▶ [Source material]
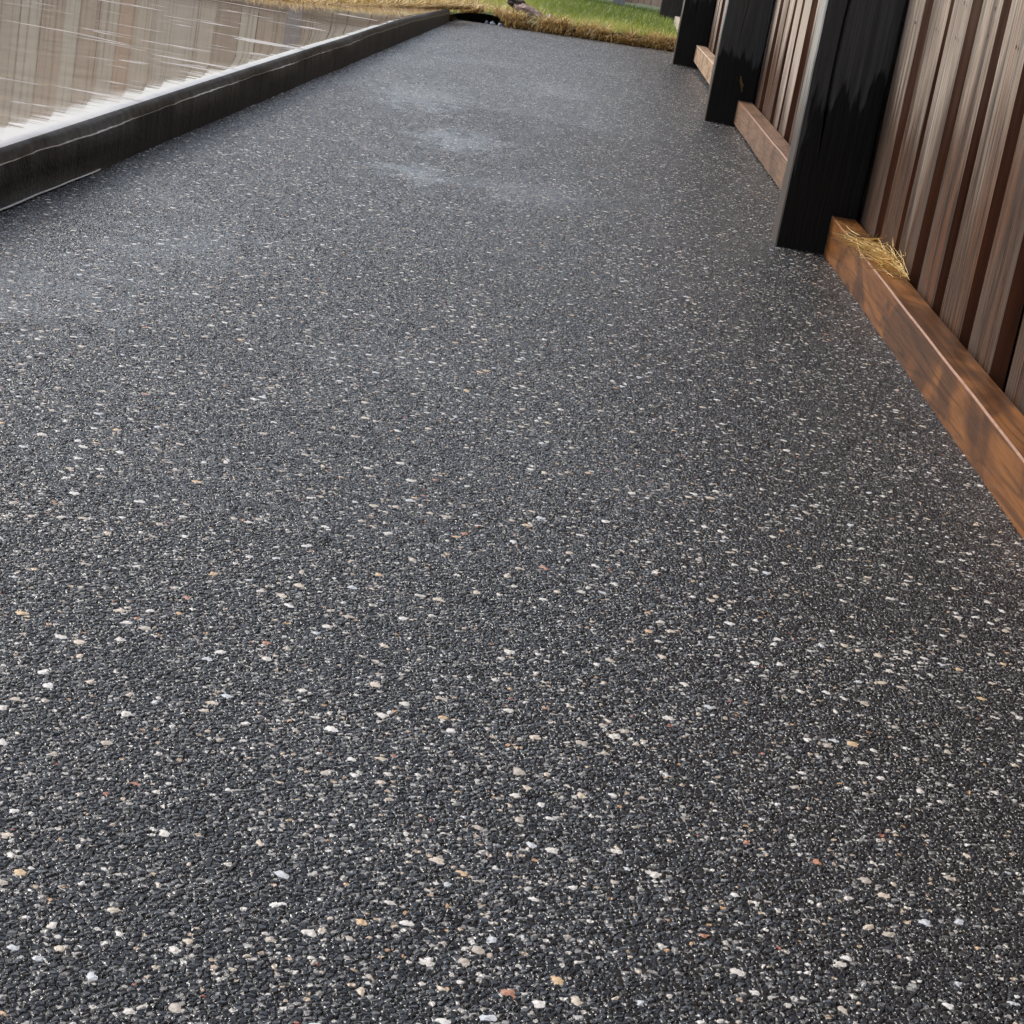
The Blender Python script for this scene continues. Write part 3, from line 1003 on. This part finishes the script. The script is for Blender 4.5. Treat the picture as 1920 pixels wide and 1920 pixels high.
GD = "rubble at the end of the path"
lump("bark_chunk", (-0.365, 10.94, 0.092), (0.075, 0.045, 0.026), (0.1, 0.25, 0.2), M['bark'], 1.0, "dark flat chunk of rotten bark on top of the rubble in the dry grass", "bark chunk", GD)
lump("wood_chunk", (-0.295, 10.85, 0.062), (0.085, 0.050, 0.032), (0.1, 0.35, -0.3), M['pinkstone'], 5.0, "pinkish-grey weathered wood chunk in the middle of the rubble", "wood chunk", GD)
lump("bark_chunk", (-0.285, 10.77, 0.040), (0.080, 0.04, 0.026), (0.0, 0.2, -0.2), M['bark'], 9.0, "dark brown bark chunk lying below the pinkish wood chunk", "bark chunk", GD)
lump("rubble_stone", (-0.190, 10.76, 0.045), (0.045, 0.036, 0.032), (0.3, 0, 0.4), M['greystone'], 13.0, "rough grey stone with pale spot at the right end of the rubble", "stone", GD)
lump("rubble_stone", (-0.395, 10.80, 0.045), (0.040, 0.03, 0.022), (0.0, 0.2, 0.8), M['pinkstone'], 17.0, "small pale pinkish stone at the left foot of the rubble", "stone", GD)
GB = "blue-grey stones in the dark hole"
lump("hole_stone", (-0.497, 10.315, -0.012), (0.010, 0.010, 0.030), (0, 0.15, 0), M['bluestone'], 2.0, "slim pale blue-grey stone, leftmost in the dark hole at the path end", "stone", GB, 3)
lump("hole_stone", (-0.462, 10.335, -0.016), (0.019, 0.015, 0.028), (0, -0.1, 0.4), M['bluestone'], 4.0, "pale blue-grey stone in the middle of the dark hole at the path end", "stone", GB, 3)
lump("hole_stone", (-0.424, 10.36, -0.012), (0.022, 0.018, 0.024), (0, 0, 0.9), M['bluestone'], 6.0, "squat blue-grey stone under the straw, rightmost in the dark hole", "stone", GB, 3)

# fallen leaf by the end post
bm = bmesh.new()
bmesh.ops.create_grid(bm, x_segments=10, y_segments=6, size=1.0)
for v in bm.verts:
    t = v.co.x
    wv = 0.011 * max(0.05, 1 - t * t) ** 0.8
    v.co = Vector((t * 0.024, v.co.y * wv, 0.006 * t * t + 0.005 * abs(v.co.y)))
me = bpy.data.meshes.new("leaf")
bm.to_mesh(me)
bm.free()
o = link("dry_leaf", me, [M['leaf']])
o.location = (0.445, 10.845, 0.012)
o.rotation_euler = (0.35, 0.1, 0.25)
md = o.modifiers.new("thick", 'SOLIDIFY')
md.thickness = 0.0008
tag(o, "curled tan dry leaf on the path edge beside the end post", "leaf")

▶ [Instruction]
Return each line exactly as written. Any picture gets left out.

▶ [Complete answer]
The Blender Python script for this scene continues. Write part 3, from line 1003 on. This part finishes the script. The script is for Blender 4.5. Treat the picture as 1920 pixels wide and 1920 pixels high.
GD = "rubble at the end of the path"
lump("bark_chunk", (-0.365, 10.94, 0.092), (0.075, 0.045, 0.026), (0.1, 0.25, 0.2), M['bark'], 1.0, "dark flat chunk of rotten bark on top of the rubble in the dry grass", "bark chunk", GD)
lump("wood_chunk", (-0.295, 10.85, 0.062), (0.085, 0.050, 0.032), (0.1, 0.35, -0.3), M['pinkstone'], 5.0, "pinkish-grey weathered wood chunk in the middle of the rubble", "wood chunk", GD)
lump("bark_chunk", (-0.285, 10.77, 0.040), (0.080, 0.04, 0.026), (0.0, 0.2, -0.2), M['bark'], 9.0, "dark brown bark chunk lying below the pinkish wood chunk", "bark chunk", GD)
lump("rubble_stone", (-0.190, 10.76, 0.045), (0.045, 0.036, 0.032), (0.3, 0, 0.4), M['greystone'], 13.0, "rough grey stone with pale spot at the right end of the rubble", "stone", GD)
lump("rubble_stone", (-0.395, 10.80, 0.045), (0.040, 0.03, 0.022), (0.0, 0.2, 0.8), M['pinkstone'], 17.0, "small pale pinkish stone at the left foot of the rubble", "stone", GD)
GB = "blue-grey stones in the dark hole"
lump("hole_stone", (-0.497, 10.315, -0.012), (0.010, 0.010, 0.030), (0, 0.15, 0), M['bluestone'], 2.0, "slim pale blue-grey stone, leftmost in the dark hole at the path end", "stone", GB, 3)
lump("hole_stone", (-0.462, 10.335, -0.016), (0.019, 0.015, 0.028), (0, -0.1, 0.4), M['bluestone'], 4.0, "pale blue-grey stone in the middle of the dark hole at the path end", "stone", GB, 3)
lump("hole_stone", (-0.424, 10.36, -0.012), (0.022, 0.018, 0.024), (0, 0, 0.9), M['bluestone'], 6.0, "squat blue-grey stone under the straw, rightmost in the dark hole", "stone", GB, 3)

# fallen leaf by the end post
bm = bmesh.new()
bmesh.ops.create_grid(bm, x_segments=10, y_segments=6, size=1.0)
for v in bm.verts:
    t = v.co.x
    wv = 0.011 * max(0.05, 1 - t * t) ** 0.8
    v.co = Vector((t * 0.024, v.co.y * wv, 0.006 * t * t + 0.005 * abs(v.co.y)))
me = bpy.data.meshes.new("leaf")
bm.to_mesh(me)
bm.free()
o = link("dry_leaf", me, [M['leaf']])
o.location = (0.445, 10.845, 0.012)
o.rotation_euler = (0.35, 0.1, 0.25)
md = o.modifiers.new("thick", 'SOLIDIFY')
md.thickness = 0.0008
tag(o, "curled tan dry leaf on the path edge beside the end post", "leaf")